A body X is allowed to fall freely from a height of 125 m from the ground and another body Y is thrown at the same instant vertically upwards with a velocity of $50 ms^{-1}$ from the ground. The relative velocity of the body Y with respect to the body X when they cross each other is

• A. $125 ms^{-1}$
• B. $100 ms^{-1}$
• C. $50 ms^{-1}$
• D. $25 ms^{-1}$

Hint:

For any two projectiles in air (ignoring air resistance), the relative motion is always {uniform linear motion} (straight line with constant speed), because relative acceleration is zero.

Answer 1

The Correct Option is C

Step 1: Concept of Relative Velocity under Gravity:
When two bodies are moving exclusively under the influence of gravity, they both possess the same acceleration vector, $\vec{a} = \vec{g}$ (directed downwards). Therefore, the relative acceleration between them is: \[ \vec{a}_{rel} = \vec{a}_Y - \vec{a}_X = \vec{g} - \vec{g} = 0 \] Since the relative acceleration is zero, the relative velocity remains constant throughout the motion.
Step 2: Calculating Initial Relative Velocity:
Let's define the upward direction as positive.

• Body X (Dropped): Initial velocity $u_X = 0$.
• Body Y (Thrown Up): Initial velocity $u_Y = +50 \, ms^{-1}$.

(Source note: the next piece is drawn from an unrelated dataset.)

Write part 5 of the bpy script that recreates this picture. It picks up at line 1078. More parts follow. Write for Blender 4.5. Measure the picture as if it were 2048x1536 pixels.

Relative velocity of Y with respect to X ($u_{YX}$) at $t=0$: \[ u_{YX} = u_Y - u_X = 50 - 0 = 50 \, ms^{-1} \]
Step 3: Relative Velocity at Crossing:
Since $\vec{a}_{rel} = 0$, the relative velocity at any time $t$ (including when they cross) is equal to the initial relative velocity. \[ v_{YX}(t) = u_{YX} = 50 \, ms^{-1} \]
Step 4: Verification (Optional):
Time to meet: Relative displacement is $125$ m. Relative speed is $50$ m/s. $t = 125/50 = 2.5$ s. At $t=2.5$ s: $v_X = 0 - 10(2.5) = -25$ m/s. $v_Y = 50 - 10(2.5) = 25$ m/s. $v_{YX} = 25 - (-25) = 50$ m/s.
Step 5: Final Answer:
The relative velocity is $50 \, ms^{-1}$.